Scripts that build scenes:
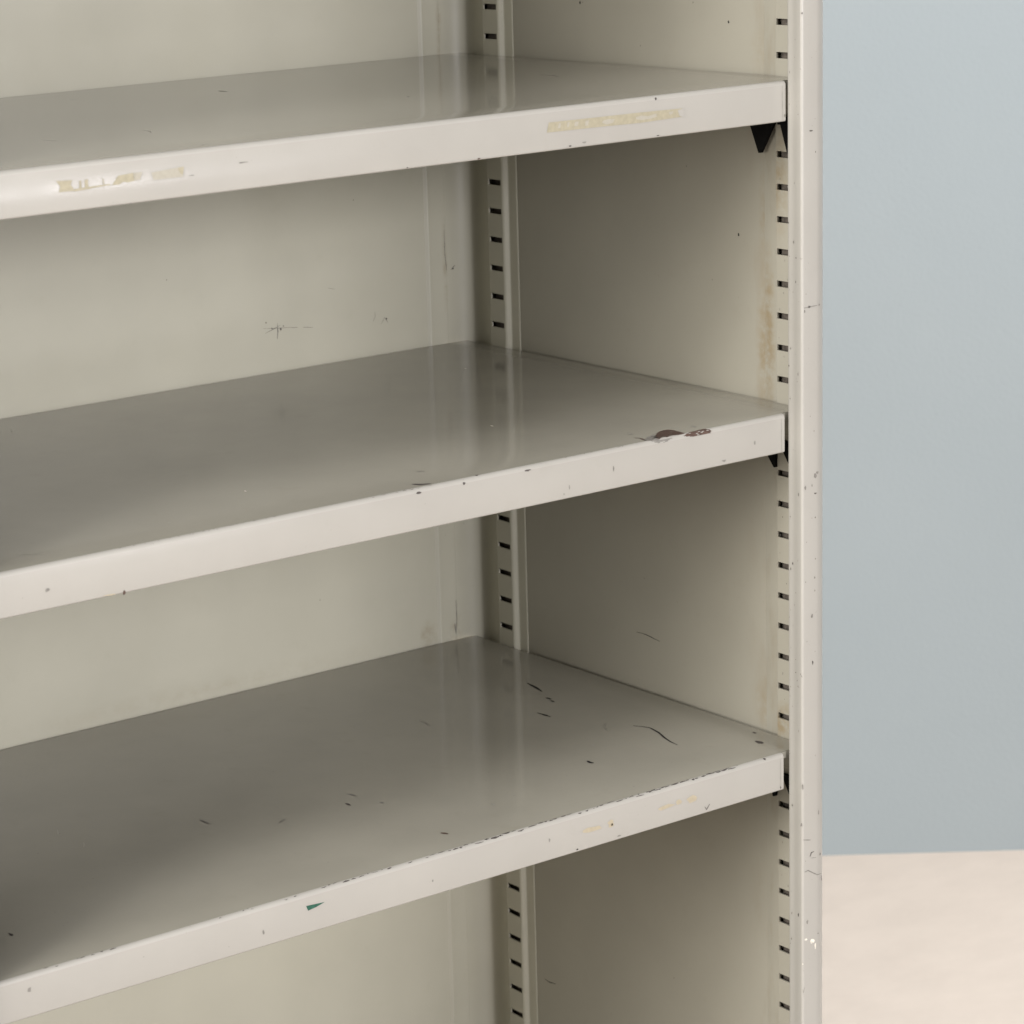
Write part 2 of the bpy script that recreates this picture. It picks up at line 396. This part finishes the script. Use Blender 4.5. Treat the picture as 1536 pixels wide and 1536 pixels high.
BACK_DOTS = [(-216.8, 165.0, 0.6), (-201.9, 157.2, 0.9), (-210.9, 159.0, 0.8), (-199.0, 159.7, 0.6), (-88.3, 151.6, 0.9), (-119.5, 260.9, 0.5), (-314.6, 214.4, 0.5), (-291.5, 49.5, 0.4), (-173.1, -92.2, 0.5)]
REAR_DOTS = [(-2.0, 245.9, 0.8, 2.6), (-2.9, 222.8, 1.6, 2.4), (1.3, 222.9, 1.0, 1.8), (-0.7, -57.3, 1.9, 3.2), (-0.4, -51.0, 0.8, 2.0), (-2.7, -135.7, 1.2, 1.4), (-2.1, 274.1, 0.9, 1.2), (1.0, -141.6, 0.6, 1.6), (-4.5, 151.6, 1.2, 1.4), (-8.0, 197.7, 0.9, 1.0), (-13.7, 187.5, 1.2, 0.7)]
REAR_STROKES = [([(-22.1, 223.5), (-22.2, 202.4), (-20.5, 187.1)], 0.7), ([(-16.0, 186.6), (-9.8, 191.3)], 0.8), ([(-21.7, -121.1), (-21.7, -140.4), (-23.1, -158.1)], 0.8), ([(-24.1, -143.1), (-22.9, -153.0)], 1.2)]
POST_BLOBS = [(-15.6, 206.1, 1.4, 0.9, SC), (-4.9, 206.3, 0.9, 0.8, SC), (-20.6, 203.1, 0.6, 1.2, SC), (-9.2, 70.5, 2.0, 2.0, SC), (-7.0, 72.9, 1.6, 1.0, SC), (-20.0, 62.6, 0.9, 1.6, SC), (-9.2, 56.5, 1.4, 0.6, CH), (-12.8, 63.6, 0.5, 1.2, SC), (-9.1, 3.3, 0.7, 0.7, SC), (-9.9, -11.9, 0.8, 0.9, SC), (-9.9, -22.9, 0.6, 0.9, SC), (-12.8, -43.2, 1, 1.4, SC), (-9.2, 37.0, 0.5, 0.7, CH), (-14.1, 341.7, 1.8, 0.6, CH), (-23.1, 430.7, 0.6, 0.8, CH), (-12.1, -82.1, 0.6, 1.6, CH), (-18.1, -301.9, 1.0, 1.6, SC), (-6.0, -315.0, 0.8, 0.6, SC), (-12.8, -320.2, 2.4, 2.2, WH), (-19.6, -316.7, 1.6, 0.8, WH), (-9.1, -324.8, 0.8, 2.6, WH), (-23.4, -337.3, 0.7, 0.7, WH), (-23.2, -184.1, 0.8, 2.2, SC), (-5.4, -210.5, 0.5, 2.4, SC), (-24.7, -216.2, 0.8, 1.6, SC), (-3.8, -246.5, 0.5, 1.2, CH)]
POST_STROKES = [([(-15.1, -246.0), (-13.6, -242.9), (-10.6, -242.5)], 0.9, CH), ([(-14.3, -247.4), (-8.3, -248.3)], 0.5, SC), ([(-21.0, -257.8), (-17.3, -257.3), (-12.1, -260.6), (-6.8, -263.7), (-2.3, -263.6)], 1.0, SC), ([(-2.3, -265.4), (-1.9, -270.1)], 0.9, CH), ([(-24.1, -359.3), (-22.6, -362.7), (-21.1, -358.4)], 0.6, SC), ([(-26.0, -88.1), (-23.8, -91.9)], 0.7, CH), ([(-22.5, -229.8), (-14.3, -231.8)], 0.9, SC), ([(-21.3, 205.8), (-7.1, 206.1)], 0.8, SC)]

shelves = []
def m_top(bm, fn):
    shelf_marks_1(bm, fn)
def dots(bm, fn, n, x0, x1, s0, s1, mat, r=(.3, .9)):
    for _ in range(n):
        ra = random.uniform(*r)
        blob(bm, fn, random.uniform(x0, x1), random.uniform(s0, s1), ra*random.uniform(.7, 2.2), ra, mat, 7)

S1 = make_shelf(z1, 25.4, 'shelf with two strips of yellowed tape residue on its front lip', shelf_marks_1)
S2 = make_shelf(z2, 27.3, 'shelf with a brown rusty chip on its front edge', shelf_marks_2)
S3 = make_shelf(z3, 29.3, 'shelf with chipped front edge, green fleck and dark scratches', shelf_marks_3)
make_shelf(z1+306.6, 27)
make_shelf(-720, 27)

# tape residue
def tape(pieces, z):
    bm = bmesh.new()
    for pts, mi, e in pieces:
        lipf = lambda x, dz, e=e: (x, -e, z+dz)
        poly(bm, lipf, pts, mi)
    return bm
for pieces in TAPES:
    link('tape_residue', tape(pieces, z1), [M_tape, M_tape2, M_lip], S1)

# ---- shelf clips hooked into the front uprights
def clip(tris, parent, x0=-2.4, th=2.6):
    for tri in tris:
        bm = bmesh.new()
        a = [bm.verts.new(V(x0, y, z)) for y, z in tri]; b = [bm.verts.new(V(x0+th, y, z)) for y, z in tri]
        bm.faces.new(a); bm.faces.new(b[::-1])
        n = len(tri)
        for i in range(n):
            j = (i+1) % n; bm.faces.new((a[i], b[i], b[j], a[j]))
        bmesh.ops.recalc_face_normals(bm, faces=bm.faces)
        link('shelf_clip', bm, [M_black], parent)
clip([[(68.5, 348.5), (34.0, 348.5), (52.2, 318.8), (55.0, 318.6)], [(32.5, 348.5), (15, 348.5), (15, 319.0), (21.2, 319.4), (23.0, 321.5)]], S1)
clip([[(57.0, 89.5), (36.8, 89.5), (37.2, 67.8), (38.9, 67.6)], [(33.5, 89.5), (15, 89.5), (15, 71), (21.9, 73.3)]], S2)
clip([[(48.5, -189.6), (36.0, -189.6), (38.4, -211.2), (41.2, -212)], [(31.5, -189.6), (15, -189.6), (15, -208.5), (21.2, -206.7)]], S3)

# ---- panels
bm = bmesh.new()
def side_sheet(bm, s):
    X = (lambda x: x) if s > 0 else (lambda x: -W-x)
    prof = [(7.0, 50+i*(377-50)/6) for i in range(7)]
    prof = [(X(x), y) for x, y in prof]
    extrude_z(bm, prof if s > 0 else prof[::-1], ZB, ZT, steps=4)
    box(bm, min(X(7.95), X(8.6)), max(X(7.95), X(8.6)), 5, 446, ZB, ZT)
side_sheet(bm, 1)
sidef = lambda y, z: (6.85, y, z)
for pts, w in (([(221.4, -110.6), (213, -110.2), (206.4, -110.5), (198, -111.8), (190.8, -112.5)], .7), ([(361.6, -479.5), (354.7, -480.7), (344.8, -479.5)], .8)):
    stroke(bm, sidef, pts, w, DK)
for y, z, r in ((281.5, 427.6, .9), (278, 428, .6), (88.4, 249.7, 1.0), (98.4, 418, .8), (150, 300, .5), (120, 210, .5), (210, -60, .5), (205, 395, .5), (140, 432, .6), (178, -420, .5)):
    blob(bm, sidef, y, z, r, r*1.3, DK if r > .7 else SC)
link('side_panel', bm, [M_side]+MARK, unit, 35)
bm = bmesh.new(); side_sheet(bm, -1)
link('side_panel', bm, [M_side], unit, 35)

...

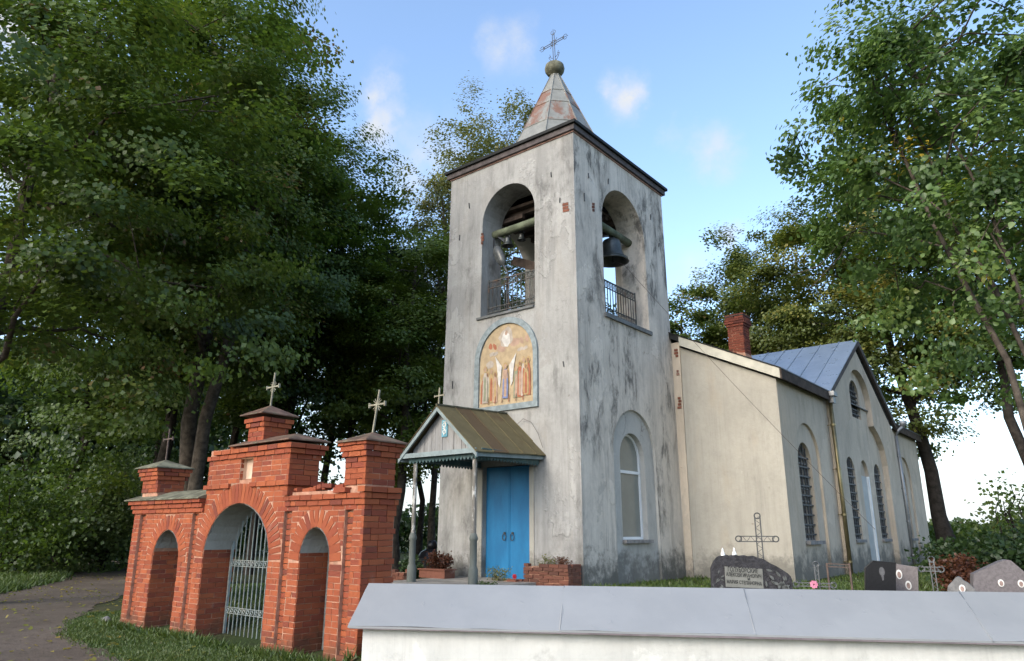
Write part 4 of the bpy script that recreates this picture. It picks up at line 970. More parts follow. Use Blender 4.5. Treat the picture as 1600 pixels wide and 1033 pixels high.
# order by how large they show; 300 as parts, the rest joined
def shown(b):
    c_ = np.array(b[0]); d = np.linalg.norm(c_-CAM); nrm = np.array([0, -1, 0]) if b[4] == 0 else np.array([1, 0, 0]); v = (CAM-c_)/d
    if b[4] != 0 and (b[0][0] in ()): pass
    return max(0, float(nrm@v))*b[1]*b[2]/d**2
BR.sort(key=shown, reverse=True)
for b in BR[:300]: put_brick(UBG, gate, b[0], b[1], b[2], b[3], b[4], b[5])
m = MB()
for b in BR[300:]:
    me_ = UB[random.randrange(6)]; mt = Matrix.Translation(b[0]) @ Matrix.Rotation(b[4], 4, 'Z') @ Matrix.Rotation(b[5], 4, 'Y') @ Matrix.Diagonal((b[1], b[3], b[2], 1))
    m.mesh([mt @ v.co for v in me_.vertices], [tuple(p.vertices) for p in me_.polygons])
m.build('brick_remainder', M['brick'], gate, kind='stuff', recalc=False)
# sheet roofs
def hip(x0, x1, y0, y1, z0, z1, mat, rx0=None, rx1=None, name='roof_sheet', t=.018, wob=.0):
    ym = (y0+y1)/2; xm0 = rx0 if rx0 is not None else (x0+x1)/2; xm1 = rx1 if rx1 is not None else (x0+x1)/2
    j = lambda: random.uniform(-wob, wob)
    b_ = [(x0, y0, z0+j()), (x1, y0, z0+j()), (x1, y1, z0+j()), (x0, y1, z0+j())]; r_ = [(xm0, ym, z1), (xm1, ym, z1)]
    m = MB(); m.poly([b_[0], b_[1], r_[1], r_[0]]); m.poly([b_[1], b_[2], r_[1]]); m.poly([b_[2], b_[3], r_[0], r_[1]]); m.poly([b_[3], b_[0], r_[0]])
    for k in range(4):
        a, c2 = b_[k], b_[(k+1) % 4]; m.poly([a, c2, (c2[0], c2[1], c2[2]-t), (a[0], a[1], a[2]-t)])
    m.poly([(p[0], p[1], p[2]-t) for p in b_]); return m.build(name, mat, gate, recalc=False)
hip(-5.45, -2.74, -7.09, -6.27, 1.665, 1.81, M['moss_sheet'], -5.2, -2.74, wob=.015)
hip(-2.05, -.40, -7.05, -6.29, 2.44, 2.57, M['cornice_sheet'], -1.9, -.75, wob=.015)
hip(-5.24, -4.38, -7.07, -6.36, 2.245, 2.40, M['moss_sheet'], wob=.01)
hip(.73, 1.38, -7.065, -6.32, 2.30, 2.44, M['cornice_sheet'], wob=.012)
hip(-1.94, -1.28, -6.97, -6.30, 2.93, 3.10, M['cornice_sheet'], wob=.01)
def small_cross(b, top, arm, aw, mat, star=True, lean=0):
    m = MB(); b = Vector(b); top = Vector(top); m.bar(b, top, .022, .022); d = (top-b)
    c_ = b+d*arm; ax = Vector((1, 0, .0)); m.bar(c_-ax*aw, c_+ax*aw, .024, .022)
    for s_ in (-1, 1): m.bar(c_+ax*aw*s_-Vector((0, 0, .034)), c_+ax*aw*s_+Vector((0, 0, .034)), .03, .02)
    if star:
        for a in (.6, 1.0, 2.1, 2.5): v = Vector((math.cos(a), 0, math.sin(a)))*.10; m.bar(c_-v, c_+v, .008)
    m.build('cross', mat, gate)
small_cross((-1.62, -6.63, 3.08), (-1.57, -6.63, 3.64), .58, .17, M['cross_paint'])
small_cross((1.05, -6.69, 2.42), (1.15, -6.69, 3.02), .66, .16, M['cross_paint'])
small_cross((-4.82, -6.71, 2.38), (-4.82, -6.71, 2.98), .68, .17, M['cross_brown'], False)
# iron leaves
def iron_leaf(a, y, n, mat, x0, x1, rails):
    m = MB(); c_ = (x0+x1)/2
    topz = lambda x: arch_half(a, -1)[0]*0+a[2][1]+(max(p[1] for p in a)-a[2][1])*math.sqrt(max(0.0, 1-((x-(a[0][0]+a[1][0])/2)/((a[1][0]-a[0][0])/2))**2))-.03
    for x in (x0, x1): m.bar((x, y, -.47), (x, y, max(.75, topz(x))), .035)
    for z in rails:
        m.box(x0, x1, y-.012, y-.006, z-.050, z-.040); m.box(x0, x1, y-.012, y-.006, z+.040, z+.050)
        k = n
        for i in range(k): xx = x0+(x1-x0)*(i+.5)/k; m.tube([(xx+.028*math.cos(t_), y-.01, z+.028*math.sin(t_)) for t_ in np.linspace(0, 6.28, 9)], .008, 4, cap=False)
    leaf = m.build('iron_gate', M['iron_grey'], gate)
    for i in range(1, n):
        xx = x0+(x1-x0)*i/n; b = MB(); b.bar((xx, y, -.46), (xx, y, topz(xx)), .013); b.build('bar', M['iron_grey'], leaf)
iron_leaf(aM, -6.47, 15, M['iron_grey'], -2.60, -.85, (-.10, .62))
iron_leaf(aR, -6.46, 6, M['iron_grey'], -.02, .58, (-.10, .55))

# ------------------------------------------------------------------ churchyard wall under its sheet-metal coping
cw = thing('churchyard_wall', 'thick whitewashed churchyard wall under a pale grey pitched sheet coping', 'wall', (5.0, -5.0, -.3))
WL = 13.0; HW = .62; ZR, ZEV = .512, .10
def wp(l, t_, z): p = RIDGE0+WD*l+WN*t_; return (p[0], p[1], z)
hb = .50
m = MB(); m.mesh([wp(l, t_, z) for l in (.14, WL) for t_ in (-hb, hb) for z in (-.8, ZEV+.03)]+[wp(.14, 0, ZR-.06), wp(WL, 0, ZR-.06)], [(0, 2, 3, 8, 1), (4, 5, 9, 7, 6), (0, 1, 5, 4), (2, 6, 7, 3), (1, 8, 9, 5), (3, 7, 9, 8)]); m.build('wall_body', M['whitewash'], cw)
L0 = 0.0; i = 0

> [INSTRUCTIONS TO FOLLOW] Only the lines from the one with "Write part 2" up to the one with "206.1)], 0.8, SC)]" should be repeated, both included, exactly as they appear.

> [WRITTEN RESPONSE]
Write part 2 of the bpy script that recreates this picture. It picks up at line 396. This part finishes the script. Use Blender 4.5. Treat the picture as 1536 pixels wide and 1536 pixels high.
BACK_DOTS = [(-216.8, 165.0, 0.6), (-201.9, 157.2, 0.9), (-210.9, 159.0, 0.8), (-199.0, 159.7, 0.6), (-88.3, 151.6, 0.9), (-119.5, 260.9, 0.5), (-314.6, 214.4, 0.5), (-291.5, 49.5, 0.4), (-173.1, -92.2, 0.5)]
REAR_DOTS = [(-2.0, 245.9, 0.8, 2.6), (-2.9, 222.8, 1.6, 2.4), (1.3, 222.9, 1.0, 1.8), (-0.7, -57.3, 1.9, 3.2), (-0.4, -51.0, 0.8, 2.0), (-2.7, -135.7, 1.2, 1.4), (-2.1, 274.1, 0.9, 1.2), (1.0, -141.6, 0.6, 1.6), (-4.5, 151.6, 1.2, 1.4), (-8.0, 197.7, 0.9, 1.0), (-13.7, 187.5, 1.2, 0.7)]
REAR_STROKES = [([(-22.1, 223.5), (-22.2, 202.4), (-20.5, 187.1)], 0.7), ([(-16.0, 186.6), (-9.8, 191.3)], 0.8), ([(-21.7, -121.1), (-21.7, -140.4), (-23.1, -158.1)], 0.8), ([(-24.1, -143.1), (-22.9, -153.0)], 1.2)]
POST_BLOBS = [(-15.6, 206.1, 1.4, 0.9, SC), (-4.9, 206.3, 0.9, 0.8, SC), (-20.6, 203.1, 0.6, 1.2, SC), (-9.2, 70.5, 2.0, 2.0, SC), (-7.0, 72.9, 1.6, 1.0, SC), (-20.0, 62.6, 0.9, 1.6, SC), (-9.2, 56.5, 1.4, 0.6, CH), (-12.8, 63.6, 0.5, 1.2, SC), (-9.1, 3.3, 0.7, 0.7, SC), (-9.9, -11.9, 0.8, 0.9, SC), (-9.9, -22.9, 0.6, 0.9, SC), (-12.8, -43.2, 1, 1.4, SC), (-9.2, 37.0, 0.5, 0.7, CH), (-14.1, 341.7, 1.8, 0.6, CH), (-23.1, 430.7, 0.6, 0.8, CH), (-12.1, -82.1, 0.6, 1.6, CH), (-18.1, -301.9, 1.0, 1.6, SC), (-6.0, -315.0, 0.8, 0.6, SC), (-12.8, -320.2, 2.4, 2.2, WH), (-19.6, -316.7, 1.6, 0.8, WH), (-9.1, -324.8, 0.8, 2.6, WH), (-23.4, -337.3, 0.7, 0.7, WH), (-23.2, -184.1, 0.8, 2.2, SC), (-5.4, -210.5, 0.5, 2.4, SC), (-24.7, -216.2, 0.8, 1.6, SC), (-3.8, -246.5, 0.5, 1.2, CH)]
POST_STROKES = [([(-15.1, -246.0), (-13.6, -242.9), (-10.6, -242.5)], 0.9, CH), ([(-14.3, -247.4), (-8.3, -248.3)], 0.5, SC), ([(-21.0, -257.8), (-17.3, -257.3), (-12.1, -260.6), (-6.8, -263.7), (-2.3, -263.6)], 1.0, SC), ([(-2.3, -265.4), (-1.9, -270.1)], 0.9, CH), ([(-24.1, -359.3), (-22.6, -362.7), (-21.1, -358.4)], 0.6, SC), ([(-26.0, -88.1), (-23.8, -91.9)], 0.7, CH), ([(-22.5, -229.8), (-14.3, -231.8)], 0.9, SC), ([(-21.3, 205.8), (-7.1, 206.1)], 0.8, SC)]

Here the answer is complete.